# DATA SEGMENT start

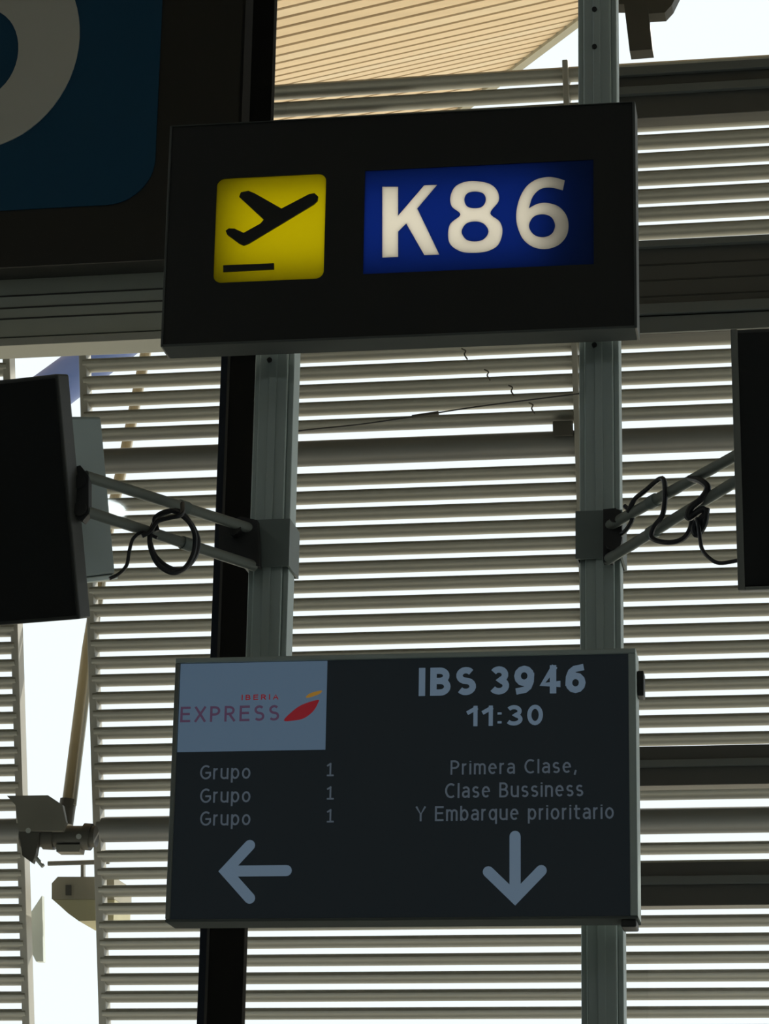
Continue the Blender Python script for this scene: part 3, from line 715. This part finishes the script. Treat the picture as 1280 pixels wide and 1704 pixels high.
arm('twin tube arm reaching from the left post to the left monitor', 'monitor arms', (lx0 + lx1) / 2, float(at(445, 906, PY)[2]),
    [((142, 792), YH, (418, 880), YB), ((144, 851), YH, (424, 942), YB)], -1,
    {'knuckles': [(134, 805, YH, .015), (136, 850, YH, .015), (392, 882, 5.84, .016)],
     'plates': [([(118, 783), (136, 777), (150, 795), (150, 858), (140, 870), (122, 858)], YH), ([(366, 878), (402, 862), (430, 868), (434, 945), (404, 940), (366, 915)], YB)],
     'bolts': [(428, 876, PY - .015), (428, 924, PY - .015)]}, [.42])
arm('twin tube arm reaching from the right post to the right monitor', 'monitor arms', (rx0 + rx1) / 2, float(at(994, 892, PY)[2]),
    [((1236, 752), YA, (1012, 876), YB), ((1240, 792), YA, (1010, 932), YB)], 1,
    {'knuckles': [(1026, 862, 5.84, .015), (1022, 905, 5.84, .018)],
     'plates': [([(1005, 850), (1026, 848), (1036, 870), (1036, 905), (1020, 938), (1005, 938)], YB)], 'bolts': []}, [.35])

# --- black cables tied to the arms
def cable(label, pts, r, Yf=None):
    P = [at(x, y, Y) for x, y, Y in pts]; lo_ = min(P, key=lambda p: p[2])
    o = MB().tube(smooth_path([p - lo_ for p in P], 6), r, 8).build('power_cable', 'cable', None, smooth=True, loc=lo_)
    return tag(o, label, 'cable', 'black cables tied to the monitor arms')
cable('black cable coiled in a loop around the left monitor arm', [(262, 884, 5.60), (258, 862, 5.60), (285, 850, 5.60), (312, 866, 5.62), (324, 890, 5.64), (322, 920, 5.64), (308, 945, 5.62), (286, 953, 5.6), (262, 938, 5.58), (250, 908, 5.58), (252, 880, 5.6), (268, 858, 5.62), (296, 850, 5.64), (318, 872, 5.66), (330, 900, 5.67), (324, 928, 5.66), (304, 948, 5.64), (280, 944, 5.62), (258, 925, 5.62), (249, 900, 5.63)], .0056)
cable('loose black cable end hanging from the left arm toward the housing', [(262, 895, 5.595), (238, 886, 5.59), (222, 896, 5.58), (215, 918, 5.575), (211, 940, 5.57), (198, 955, 5.56), (182, 963, 5.55)], .0040)
cable('short black cable wrapped under the upper tube of the left arm', [(304, 838, 5.66), (302, 856, 5.60), (280, 862, 5.59), (262, 868, 5.585), (250, 884, 5.58), (236, 892, 5.575)], .0052)
cable('black cable hanging in a narrow loop near the right post', [(1040, 842, 5.82), (1052, 855, 5.80), (1051, 868, 5.80), (1042, 882, 5.80), (1034, 889, 5.82)], .0050)
cable('black cable looping between the two tubes of the right arm', [(1046, 852, 5.79), (1056, 832, 5.77), (1075, 816, 5.74), (1102, 796, 5.70), (1107, 822, 5.69), (1103, 856, 5.69), (1088, 878, 5.70), (1086, 896, 5.70), (1112, 903, 5.68), (1136, 897, 5.66), (1149, 879, 5.65), (1153, 852, 5.64)], .0056)
cable('thick black cable bundle wound round the right arm', [(1148, 796, 5.64), (1166, 800, 5.60), (1178, 812, 5.59), (1168, 830, 5.60), (1150, 846, 5.60), (1146, 862, 5.60), (1168, 848, 5.60), (1174, 856, 5.60), (1156, 876, 5.60), (1160, 890, 5.60), (1172, 872, 5.6), (1176, 846, 5.6)], .0075)
cable('black cable curving from the right arm to the right monitor', [(1160, 862, 5.59), (1164, 885, 5.585), (1168, 912, 5.58), (1180, 928, 5.57), (1198, 937, 5.56), (1232, 932, 5.55)], .0042)

# ================================================================== unseen fill lamps added to brighten the hall (behind the viewer)
for i, (lx, ly) in enumerate(((-7, -6), (0, -6), (7, -6), (-7, 1.5), (7, 1.5))):
    r = empty('fill_lamp', (lx, ly, 9.14)); 
    tag(r, 'round fill lamp added unseen under the ceiling, ' + ('left back', 'middle back', 'right back', 'left front', 'right front')[i], 'lamp', 'added fill lamps')
    MB().tube([(0, 0, .0), (0, 0, .06)], .42, 24).build('rim', 'alu', r, smooth=True)
    MB().tube([(0, 0, -.02), (0, 0, .0)], .38, 24).build('diffuser', 'fill_glow', r, smooth=True)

# DATA SEGMENT end

• STATED GOAL:
The material above holds pictures; copy everything else in it exactly.

• RESPONSE TO THE TASK:
Continue the Blender Python script for this scene: part 3, from line 715. This part finishes the script. Treat the picture as 1280 pixels wide and 1704 pixels high.
arm('twin tube arm reaching from the left post to the left monitor', 'monitor arms', (lx0 + lx1) / 2, float(at(445, 906, PY)[2]),
    [((142, 792), YH, (418, 880), YB), ((144, 851), YH, (424, 942), YB)], -1,
    {'knuckles': [(134, 805, YH, .015), (136, 850, YH, .015), (392, 882, 5.84, .016)],
     'plates': [([(118, 783), (136, 777), (150, 795), (150, 858), (140, 870), (122, 858)], YH), ([(366, 878), (402, 862), (430, 868), (434, 945), (404, 940), (366, 915)], YB)],
     'bolts': [(428, 876, PY - .015), (428, 924, PY - .015)]}, [.42])
arm('twin tube arm reaching from the right post to the right monitor', 'monitor arms', (rx0 + rx1) / 2, float(at(994, 892, PY)[2]),
    [((1236, 752), YA, (1012, 876), YB), ((1240, 792), YA, (1010, 932), YB)], 1,
    {'knuckles': [(1026, 862, 5.84, .015), (1022, 905, 5.84, .018)],
     'plates': [([(1005, 850), (1026, 848), (1036, 870), (1036, 905), (1020, 938), (1005, 938)], YB)], 'bolts': []}, [.35])

# --- black cables tied to the arms
def cable(label, pts, r, Yf=None):
    P = [at(x, y, Y) for x, y, Y in pts]; lo_ = min(P, key=lambda p: p[2])
    o = MB().tube(smooth_path([p - lo_ for p in P], 6), r, 8).build('power_cable', 'cable', None, smooth=True, loc=lo_)
    return tag(o, label, 'cable', 'black cables tied to the monitor arms')
cable('black cable coiled in a loop around the left monitor arm', [(262, 884, 5.60), (258, 862, 5.60), (285, 850, 5.60), (312, 866, 5.62), (324, 890, 5.64), (322, 920, 5.64), (308, 945, 5.62), (286, 953, 5.6), (262, 938, 5.58), (250, 908, 5.58), (252, 880, 5.6), (268, 858, 5.62), (296, 850, 5.64), (318, 872, 5.66), (330, 900, 5.67), (324, 928, 5.66), (304, 948, 5.64), (280, 944, 5.62), (258, 925, 5.62), (249, 900, 5.63)], .0056)
cable('loose black cable end hanging from the left arm toward the housing', [(262, 895, 5.595), (238, 886, 5.59), (222, 896, 5.58), (215, 918, 5.575), (211, 940, 5.57), (198, 955, 5.56), (182, 963, 5.55)], .0040)
cable('short black cable wrapped under the upper tube of the left arm', [(304, 838, 5.66), (302, 856, 5.60), (280, 862, 5.59), (262, 868, 5.585), (250, 884, 5.58), (236, 892, 5.575)], .0052)
cable('black cable hanging in a narrow loop near the right post', [(1040, 842, 5.82), (1052, 855, 5.80), (1051, 868, 5.80), (1042, 882, 5.80), (1034, 889, 5.82)], .0050)
cable('black cable looping between the two tubes of the right arm', [(1046, 852, 5.79), (1056, 832, 5.77), (1075, 816, 5.74), (1102, 796, 5.70), (1107, 822, 5.69), (1103, 856, 5.69), (1088, 878, 5.70), (1086, 896, 5.70), (1112, 903, 5.68), (1136, 897, 5.66), (1149, 879, 5.65), (1153, 852, 5.64)], .0056)
cable('thick black cable bundle wound round the right arm', [(1148, 796, 5.64), (1166, 800, 5.60), (1178, 812, 5.59), (1168, 830, 5.60), (1150, 846, 5.60), (1146, 862, 5.60), (1168, 848, 5.60), (1174, 856, 5.60), (1156, 876, 5.60), (1160, 890, 5.60), (1172, 872, 5.6), (1176, 846, 5.6)], .0075)
cable('black cable curving from the right arm to the right monitor', [(1160, 862, 5.59), (1164, 885, 5.585), (1168, 912, 5.58), (1180, 928, 5.57), (1198, 937, 5.56), (1232, 932, 5.55)], .0042)

# ================================================================== unseen fill lamps added to brighten the hall (behind the viewer)
for i, (lx, ly) in enumerate(((-7, -6), (0, -6), (7, -6), (-7, 1.5), (7, 1.5))):
    r = empty('fill_lamp', (lx, ly, 9.14)); 
    tag(r, 'round fill lamp added unseen under the ceiling, ' + ('left back', 'middle back', 'right back', 'left front', 'right front')[i], 'lamp', 'added fill lamps')
    MB().tube([(0, 0, .0), (0, 0, .06)], .42, 24).build('rim', 'alu', r, smooth=True)
    MB().tube([(0, 0, -.02), (0, 0, .0)], .38, 24).build('diffuser', 'fill_glow', r, smooth=True)